Assuming Students Are “Tech-Savvy”

It’s easy to assume younger people all grew up with tech and can pick up new apps quickly. But technology is not common knowledge for everyone. Students in poorer neighborhoods or rural areas may have lacked access to broadband Wi-Fi or newer computing devices. As a result, being asked to use LabArchives or navigate a Canvas course can be more challenging to some students than others. In addition to learning the content of their courses, they will have the additional burden of learning new tech tools, which could result in them feeling that they don’t really belong at college.

How to Address:

Careful instruction enables students to navigate technology resources with ease. It is helpful to discuss the content of your Canvas courses and how to access course assignments, grades, and discussion boards during the first class. The Teaching Center recommends that instructors include links to help resources (videos, PDFs, etc.) for the technologies they use in class, and encourage their students to read the directions and watch tutorials to enhance their comfort with new or unfamiliar technologies. "We remind instructors that we must not make assumptions about the level of familiarity or student comfort in the context of technology use. Offering foundational resources can support all students, enhancing their comfort and helping them to build skills," say Laura Trybus, Educational Software Support Specialist and Sera Mathew, Director, Equitable and Inclusive Teaching. 

This discussion is also a great topic for the first recitation session, so that students can request help in a smaller setting. Faculty can also request a Tech Ambassador to offer tutorial sessions covering the basics of software required for their course. If your department hires student workers, it is very helpful to provide explicit guidance about various tasks during onboarding, such as submitting timecards, using departmental systems, or accessing files.

Assuming Students Have Access to Wi-Fi and a Laptop

According to the U.S. Census Bureau’s 2020 American Community Survey, 13.24% of PA households don't have internet access, compared to the national average of 12.22%. Many students don’t have a new laptop, relying instead on an older PC, a tablet or phone, or no device at all. This can make doing homework, participating and asking questions in virtual classrooms, or accessing class resources extremely difficult.

How to Address:

Instructors can ensure that all students are aware of the free computing resources available to them.

  • The Virtual Student Computing Lab enables students to remotely access lab software from any device with Internet access. The computing power comes from the virtual machine, rather than their device, so an old or minimally configured device will have the same RAM and processing speed as a lab machine.
  • Students without a laptop have several options. The Student Loaner Program provides Chromebooks to students in need. Students can also use the Student Computer Lab computers and printers; several are open 24 hours a day.
  • Students can get dozens of free apps, such as Microsoft 365 and Adobe Creative Cloud. If their devices can’t handle it, the software is available in the virtual/campus labs.

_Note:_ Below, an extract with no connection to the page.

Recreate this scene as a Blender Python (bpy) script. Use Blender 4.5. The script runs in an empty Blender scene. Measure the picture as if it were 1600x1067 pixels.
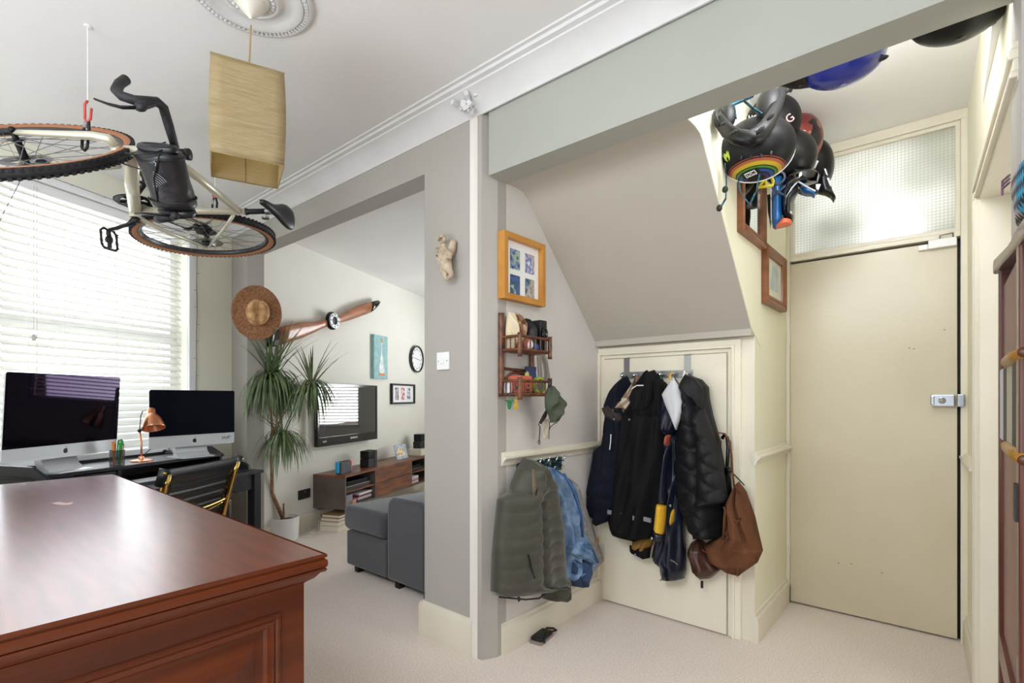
import bpy, bmesh, math, random
from mathutils import Vector as V, Matrix as M
random.seed(7)
PI = math.pi
scn = bpy.context.scene
COL = scn.collection
R = math.radians

# ------------------------------------------------------------------ camera
# level camera 1.2 m above the floor; world X runs along the beam wall, Y runs down the hall
TH = R(40.4); CT, ST = math.cos(TH), math.sin(TH)
cd = bpy.data.cameras.new('camera'); cam = bpy.data.objects.new('camera', cd); COL.objects.link(cam)
cam.location = (0, 0, 1.2); cam.rotation_euler = (PI/2, 0, TH)
cd.lens = 18; cd.sensor_width = 36; cd.sensor_fit = 'HORIZONTAL'; cd.shift_y = 87.5/1600; cd.clip_start = .02
scn.camera = cam
# ------------------------------------------------------------------ sky and light
w = bpy.data.worlds.new('world'); scn.world = w; w.use_nodes = True
w.node_tree.nodes['Background'].inputs[0].default_value = (.88, .94, 1, 1)
w.node_tree.nodes['Background'].inputs[1].default_value = .5
def area(name, loc, direction, sx, sy, power, col=(1, 1, 1)):
    l = bpy.data.lights.new(name, 'AREA'); l.shape = 'RECTANGLE'; l.size = sx; l.size_y = sy; l.energy = power; l.color = col
    o = bpy.data.objects.new(name, l); COL.objects.link(o); o.location = loc
    o.rotation_euler = V(direction).to_track_quat('-Z', 'Z').to_euler(); return o
area('window_daylight', (-4.55, .62, 1.75), (.913, .407, -.12), 1.5, 1.7, 14.5, (.9, .95, 1))
area('transom_daylight', (-.33, 3.75, 2.35), (0, -1, -.12), .8, .6, 1.0, (1, .99, .95))
area('television_room_daylight', (-3.4, 5.95, 1.5), (-.1, -1, -.05), 1.5, 1.5, 57, (.92, .96, 1))
area('side_room_fill', (1.15, 2.25, 1.35), (-1, .12, 0), .8, 1.6, 7.5, (.95, .97, 1))  # added fill through the doorway for hall and alcove; no such source known
area('rear_up_fill', (-1.4, -2.0, .6), (0, .0, 1), 2.4, 2.0, 52, (.80, .90, 1))  # added fill behind the camera, aimed up to brighten the ceiling
area('rear_side_fill', (1.25, -1.4, 1.5), (-1, .42, 0), 1.6, 1.4, 22, (.92, .96, 1))  # added fill from the rear right to lift the window wall, no window known
area('rear_down_fill', (-.7, -.9, 2.5), (0, .45, -1), 1.4, 1.0, 27, (.86, .93, 1))  # added soft fill overhead behind the camera, lifts floor, table and closet
def bulb(name, loc, r, power, col):
    l = bpy.data.lights.new(name, 'POINT'); l.shadow_soft_size = r; l.energy = power; l.color = col
    o = bpy.data.objects.new(name, l); COL.objects.link(o); o.location = loc
bulb('hall_fill', (-.3, 1.98, 2.38), .16, 14, (.96, .97, 1))  # added point fill hidden behind the beam to brighten the hall
vs = scn.view_settings; vs.view_transform = 'Standard'; vs.look = 'None'; vs.gamma = 1; vs.use_curve_mapping = False
vs.exposure = 1.22
scn.render.film_transparent = False
scn.cycles.max_bounces = 10; scn.cycles.diffuse_bounces = 6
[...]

Creating Inaccessible Digital Content

Digital content can be a lifesaver for students with visual, hearing, learning, or another disability, as well as students for whom English is not their primary language. Being able to rewatch lectures with captions or using e-readers are important for full access to the course materials. Of course, this assumes that learning materials, such as e-books and online documents, are accessible to students with disabilities.

How to Address:

Ensure that all digital content adheres to accessibility standards. Be sure that PDFs are saved as a document (not an image), so that it can be read with a screen reader. If you have a student with a disability, be sure to get an ADA-approved transcript for any videos. Be sure than online quizzes or activities are accessible. (Activities requiring fine or quick motor skills aren’t accessible for those with hand mobility limitations.) The Office of Equity, Diversity, and Inclusion and the University Center for Teaching and Learning both offer resources and recommendations about assistive technology. "The Teaching Center is always open to offering workshops and webinars for faculty and staff, as well as students regarding accessible content and assistive technology," Trybus and Mathew note.

Using Automated Grading

An automated grading system, like Gradescope, is intended to reduce grading bias by enabling blind-grading for all responses to a question. However, these systems, like any other, can have unintentional bias. For example, they may favor certain writing styles or penalize non-standard language on free-response assignments. This can particularly impact students for whom English is a second language or who have a regional or cultural dialect.

How to Address:

Regularly review and adjust grading algorithms to minimize bias. Provide clear and fair grading criteria for assignments that may involve cultural or linguistic nuances.

Techno-Bias is Serious

Part of closing the digital divide is recognizing the disparities created by techno-bias in education. By prioritizing inclusivity, providing alternatives, challenging assumptions, and regularly assessing technology tools, instructors play an important role in ensuring a more equitable learning environment for all students.